Tim's post, from one who has lived in and continues to live in tiny homes personally, is thought provoking. We're guessing it will resonate with you too. The decision to live in a tiny house means a pretty drastic lifestyle change for most, but for many people it means a core personality adjustment as well. Is it worth it? It seems so! Tim's insights will sound familiar to anyone who has made this change - or has deeply contemplated and researched "going tiny".

Best regards, Isa

As a think about the topic of living better with less in a tiny house it forces me to evaluate my own stuff. Do I really need six wooden spoons? I'm down to one. I've been living small for 30 years and I still find things I want to shed. I'm a compulsive gatherer and storage organizer so the process of eliminating the extraneous crap is constant, but once I do it, I feel SO much better.

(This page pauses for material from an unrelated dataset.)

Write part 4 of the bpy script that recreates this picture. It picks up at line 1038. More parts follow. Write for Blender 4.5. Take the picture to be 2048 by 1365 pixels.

It's starts with a mindset that moves to action/practice. For some it comes easily and becomes a fun game. For others it's painful and overwhelming, which suggests to me that the rewards can be even more profound.

Do what suits your personality. Start slowly and remove one thing each day, or set aside a whole weekend before trash/recycling day and go all-out. You might start with that junk drawer, the closet that can't hold one more item or the room that you close up when guests come over. Another tactic: select your favorite and most used items, then take a good hard look at everything else and ask yourself, "Can I live without THAT stuff?"

For me, I wasn't able to do any of this until I was forced to when moving into my first apartment (280 square feet!).

I found that friends were happy to lend or give me smaller furniture, or trade things, like my massive TV for their smaller one. The kitchen was the hardest to tackle. I love to cook and I like my gadgets. I had to pare down to three cabinets, a single drawer, and ZERO counter space. The cutting board set over half of the sink became my work surface. (btw I would never recommend this kind of kitchen). Instead of a counter top blender I got a hand held blender stick. Instead of my monster size food processor I got a smaller pull string chopper. On and on it goes. I never went without. Finally stores are beginning to carry smaller scale furnishings for what they think are only "city dwellers".

At right is a photo of what was was my kitchen/dining space - and work space complete with drafting table and living room furniture just out of view. I had my grandmothers oak kitchen table with two drop leaves, folding directors chairs for extra seating that stowed away under the bed and a small bookshelf to hold my less-than-fine china and stemware. I lived there for four years and loved every minute of it! I've even thought about moving back one day (after I've redesigned it of course).